VERITAS


The motto of the Dominican Order is veritas…truth. We are truth-seekers.

This week could be called a week of veritas, of truth-seeking. June 14 is Flag Day, a day celebrating the first flag resolution passed by the Second Continental Congress, made official later in 1949; a day regarded as one way to teach children about history. June 19, also known as Juneteenth, is the oldest known celebration honoring the end of slavery in the United States, the day when the Civil War ended and slaves were ‘set free’, even though people of color are still fighting for equality and justice.
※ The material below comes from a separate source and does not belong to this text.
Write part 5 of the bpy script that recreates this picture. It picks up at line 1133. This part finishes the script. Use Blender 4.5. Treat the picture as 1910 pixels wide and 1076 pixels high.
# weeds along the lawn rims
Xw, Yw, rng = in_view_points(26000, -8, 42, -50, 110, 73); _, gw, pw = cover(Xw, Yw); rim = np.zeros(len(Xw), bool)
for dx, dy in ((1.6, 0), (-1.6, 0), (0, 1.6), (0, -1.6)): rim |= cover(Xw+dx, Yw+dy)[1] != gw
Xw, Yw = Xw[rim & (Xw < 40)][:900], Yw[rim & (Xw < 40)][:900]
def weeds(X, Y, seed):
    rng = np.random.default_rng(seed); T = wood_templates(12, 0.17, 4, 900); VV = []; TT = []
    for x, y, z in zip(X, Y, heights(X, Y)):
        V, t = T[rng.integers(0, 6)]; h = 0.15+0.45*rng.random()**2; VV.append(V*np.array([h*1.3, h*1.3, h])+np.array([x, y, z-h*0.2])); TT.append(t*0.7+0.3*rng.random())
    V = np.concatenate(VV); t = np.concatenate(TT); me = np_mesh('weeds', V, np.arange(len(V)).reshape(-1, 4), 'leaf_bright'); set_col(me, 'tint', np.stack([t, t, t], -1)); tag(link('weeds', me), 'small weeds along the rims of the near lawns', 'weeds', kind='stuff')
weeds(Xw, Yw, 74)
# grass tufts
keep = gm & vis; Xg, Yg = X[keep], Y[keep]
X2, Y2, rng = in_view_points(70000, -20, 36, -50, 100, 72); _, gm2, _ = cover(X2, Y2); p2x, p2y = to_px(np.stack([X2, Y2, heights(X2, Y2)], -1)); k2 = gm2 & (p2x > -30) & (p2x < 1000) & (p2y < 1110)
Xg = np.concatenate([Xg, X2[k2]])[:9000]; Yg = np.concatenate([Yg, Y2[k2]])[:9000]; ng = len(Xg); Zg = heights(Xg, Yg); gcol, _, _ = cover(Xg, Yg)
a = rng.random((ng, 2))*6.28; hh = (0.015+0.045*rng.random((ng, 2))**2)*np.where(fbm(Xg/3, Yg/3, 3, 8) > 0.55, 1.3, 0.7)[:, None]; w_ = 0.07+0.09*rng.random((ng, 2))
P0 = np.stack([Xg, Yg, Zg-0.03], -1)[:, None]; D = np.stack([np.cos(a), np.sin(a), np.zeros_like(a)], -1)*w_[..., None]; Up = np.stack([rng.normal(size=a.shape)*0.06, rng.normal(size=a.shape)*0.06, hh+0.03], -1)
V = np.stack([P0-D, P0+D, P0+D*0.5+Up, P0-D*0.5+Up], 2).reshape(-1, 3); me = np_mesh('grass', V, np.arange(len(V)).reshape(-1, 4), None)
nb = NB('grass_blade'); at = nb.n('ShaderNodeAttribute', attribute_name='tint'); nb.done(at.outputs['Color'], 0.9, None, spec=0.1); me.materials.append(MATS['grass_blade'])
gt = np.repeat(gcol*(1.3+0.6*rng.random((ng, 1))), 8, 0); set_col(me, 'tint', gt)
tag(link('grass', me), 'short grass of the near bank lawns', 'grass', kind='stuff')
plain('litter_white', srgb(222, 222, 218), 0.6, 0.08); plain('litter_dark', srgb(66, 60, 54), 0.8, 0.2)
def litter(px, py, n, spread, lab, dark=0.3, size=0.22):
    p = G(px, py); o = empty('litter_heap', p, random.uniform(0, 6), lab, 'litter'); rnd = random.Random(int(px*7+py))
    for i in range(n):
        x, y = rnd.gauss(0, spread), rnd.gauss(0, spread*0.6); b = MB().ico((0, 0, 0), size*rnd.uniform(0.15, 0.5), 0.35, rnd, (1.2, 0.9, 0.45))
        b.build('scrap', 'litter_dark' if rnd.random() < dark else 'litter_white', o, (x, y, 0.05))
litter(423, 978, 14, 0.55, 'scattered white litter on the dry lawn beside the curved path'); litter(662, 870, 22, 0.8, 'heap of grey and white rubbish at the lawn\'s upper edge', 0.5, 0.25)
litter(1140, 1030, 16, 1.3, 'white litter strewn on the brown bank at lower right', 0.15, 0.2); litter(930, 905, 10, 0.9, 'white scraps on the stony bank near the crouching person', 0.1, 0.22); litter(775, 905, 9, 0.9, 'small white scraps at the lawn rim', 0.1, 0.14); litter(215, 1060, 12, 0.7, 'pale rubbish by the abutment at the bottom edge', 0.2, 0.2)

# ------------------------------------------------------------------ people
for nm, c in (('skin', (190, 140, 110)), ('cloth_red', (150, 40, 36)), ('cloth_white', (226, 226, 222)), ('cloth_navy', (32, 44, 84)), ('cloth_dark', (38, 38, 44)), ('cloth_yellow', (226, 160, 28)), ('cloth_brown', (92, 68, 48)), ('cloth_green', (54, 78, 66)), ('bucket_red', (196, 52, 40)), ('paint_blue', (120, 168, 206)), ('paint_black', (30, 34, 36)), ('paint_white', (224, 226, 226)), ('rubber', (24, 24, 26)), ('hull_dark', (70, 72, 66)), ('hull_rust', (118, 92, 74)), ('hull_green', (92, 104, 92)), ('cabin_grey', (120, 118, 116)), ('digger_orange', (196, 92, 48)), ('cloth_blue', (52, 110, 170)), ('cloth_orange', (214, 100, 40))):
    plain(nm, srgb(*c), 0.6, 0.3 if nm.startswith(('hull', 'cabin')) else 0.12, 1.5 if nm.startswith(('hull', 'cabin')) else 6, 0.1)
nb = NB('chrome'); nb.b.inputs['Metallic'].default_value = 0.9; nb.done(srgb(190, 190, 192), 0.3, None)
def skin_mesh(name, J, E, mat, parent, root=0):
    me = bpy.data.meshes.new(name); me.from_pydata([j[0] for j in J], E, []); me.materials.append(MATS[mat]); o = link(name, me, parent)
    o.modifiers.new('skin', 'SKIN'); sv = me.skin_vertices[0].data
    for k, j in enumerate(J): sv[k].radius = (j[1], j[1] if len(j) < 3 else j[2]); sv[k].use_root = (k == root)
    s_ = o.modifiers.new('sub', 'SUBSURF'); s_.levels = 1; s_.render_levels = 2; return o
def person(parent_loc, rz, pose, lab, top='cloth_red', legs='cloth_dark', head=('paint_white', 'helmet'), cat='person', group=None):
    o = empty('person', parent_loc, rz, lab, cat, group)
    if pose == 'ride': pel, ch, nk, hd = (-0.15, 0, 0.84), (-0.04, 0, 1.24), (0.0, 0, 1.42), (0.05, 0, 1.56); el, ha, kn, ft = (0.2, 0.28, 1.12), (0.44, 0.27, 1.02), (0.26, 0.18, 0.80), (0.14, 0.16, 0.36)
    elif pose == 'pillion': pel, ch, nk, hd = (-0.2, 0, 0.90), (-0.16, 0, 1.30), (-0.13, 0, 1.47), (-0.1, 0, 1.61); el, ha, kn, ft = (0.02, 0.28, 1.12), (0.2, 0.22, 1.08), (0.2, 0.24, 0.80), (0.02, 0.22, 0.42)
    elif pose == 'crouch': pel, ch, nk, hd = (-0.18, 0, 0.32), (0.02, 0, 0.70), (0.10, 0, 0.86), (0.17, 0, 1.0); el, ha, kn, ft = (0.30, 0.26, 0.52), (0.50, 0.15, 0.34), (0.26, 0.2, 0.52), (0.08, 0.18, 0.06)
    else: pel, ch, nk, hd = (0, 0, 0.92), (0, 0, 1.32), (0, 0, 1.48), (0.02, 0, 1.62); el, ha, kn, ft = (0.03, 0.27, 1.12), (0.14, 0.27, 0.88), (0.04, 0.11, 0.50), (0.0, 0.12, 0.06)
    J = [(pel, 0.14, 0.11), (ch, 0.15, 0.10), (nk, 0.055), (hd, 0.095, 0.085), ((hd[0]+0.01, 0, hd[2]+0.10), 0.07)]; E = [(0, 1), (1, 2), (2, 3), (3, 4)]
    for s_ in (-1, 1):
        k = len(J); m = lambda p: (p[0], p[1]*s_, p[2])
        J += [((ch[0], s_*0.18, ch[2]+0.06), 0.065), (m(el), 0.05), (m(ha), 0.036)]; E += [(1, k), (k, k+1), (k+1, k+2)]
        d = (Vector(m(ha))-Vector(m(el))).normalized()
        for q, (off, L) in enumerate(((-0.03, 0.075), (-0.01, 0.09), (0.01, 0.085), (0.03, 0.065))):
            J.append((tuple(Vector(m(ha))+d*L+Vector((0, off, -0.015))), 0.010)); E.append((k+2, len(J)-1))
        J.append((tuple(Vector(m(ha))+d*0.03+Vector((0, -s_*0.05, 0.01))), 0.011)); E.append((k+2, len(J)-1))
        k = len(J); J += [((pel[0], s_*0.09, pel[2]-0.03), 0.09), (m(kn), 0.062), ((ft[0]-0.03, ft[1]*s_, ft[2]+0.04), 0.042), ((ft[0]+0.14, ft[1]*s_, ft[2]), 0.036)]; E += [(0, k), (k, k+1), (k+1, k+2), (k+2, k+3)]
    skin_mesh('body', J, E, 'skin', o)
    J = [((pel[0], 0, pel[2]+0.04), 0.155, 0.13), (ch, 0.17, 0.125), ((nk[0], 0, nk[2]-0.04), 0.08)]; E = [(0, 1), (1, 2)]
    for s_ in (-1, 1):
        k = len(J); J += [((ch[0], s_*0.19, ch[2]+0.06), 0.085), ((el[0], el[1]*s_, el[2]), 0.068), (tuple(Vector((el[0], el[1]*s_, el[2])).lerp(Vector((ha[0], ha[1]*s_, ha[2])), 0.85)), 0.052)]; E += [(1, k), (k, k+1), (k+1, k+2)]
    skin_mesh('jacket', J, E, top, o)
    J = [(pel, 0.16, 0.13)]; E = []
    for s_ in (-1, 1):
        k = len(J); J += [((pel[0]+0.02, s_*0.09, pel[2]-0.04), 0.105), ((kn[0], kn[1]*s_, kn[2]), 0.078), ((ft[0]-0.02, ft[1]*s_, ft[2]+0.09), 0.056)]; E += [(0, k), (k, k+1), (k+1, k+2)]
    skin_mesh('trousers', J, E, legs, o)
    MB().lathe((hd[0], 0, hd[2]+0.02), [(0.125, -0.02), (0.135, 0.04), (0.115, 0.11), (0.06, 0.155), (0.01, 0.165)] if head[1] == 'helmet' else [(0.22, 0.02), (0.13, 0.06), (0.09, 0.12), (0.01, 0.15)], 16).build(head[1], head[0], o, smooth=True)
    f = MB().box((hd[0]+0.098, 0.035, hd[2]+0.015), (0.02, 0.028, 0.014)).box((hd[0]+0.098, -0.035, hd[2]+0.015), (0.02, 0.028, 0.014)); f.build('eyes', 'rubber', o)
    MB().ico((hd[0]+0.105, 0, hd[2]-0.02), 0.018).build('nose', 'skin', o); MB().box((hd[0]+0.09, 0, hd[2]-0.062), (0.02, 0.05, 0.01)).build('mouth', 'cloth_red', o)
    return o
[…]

The problem I see is that our history has most often been taught through the lens of those holding power, through the perspective of white people. In our pursuit of truth, we must ask what history is not being taught? Who/what people are invisible in our telling of ‘history’? Whose very real and painful stories are not being told? 

I wasn’t taught about white supremacy (except in relationship to Hitler and the Nazis) or white privilege – about my own privilege – or its impact on non-whites until the last decade. Maps of the United States (North America for that matter) have always shown our country as being one large land mass that we ‘own’, rather than depicting it has the Swiss cheese it is with the holes being the land to which Native peoples have been relegated.

There are too many examples in our schools and in hearts of skewed history-making. As Dominicans, as human beings created in the image and likeness of God, we are all obligated to ask questions, to challenge the status quo, and to speak out for justice as we continuously seek the truth. In that respect, we are all Dominicans.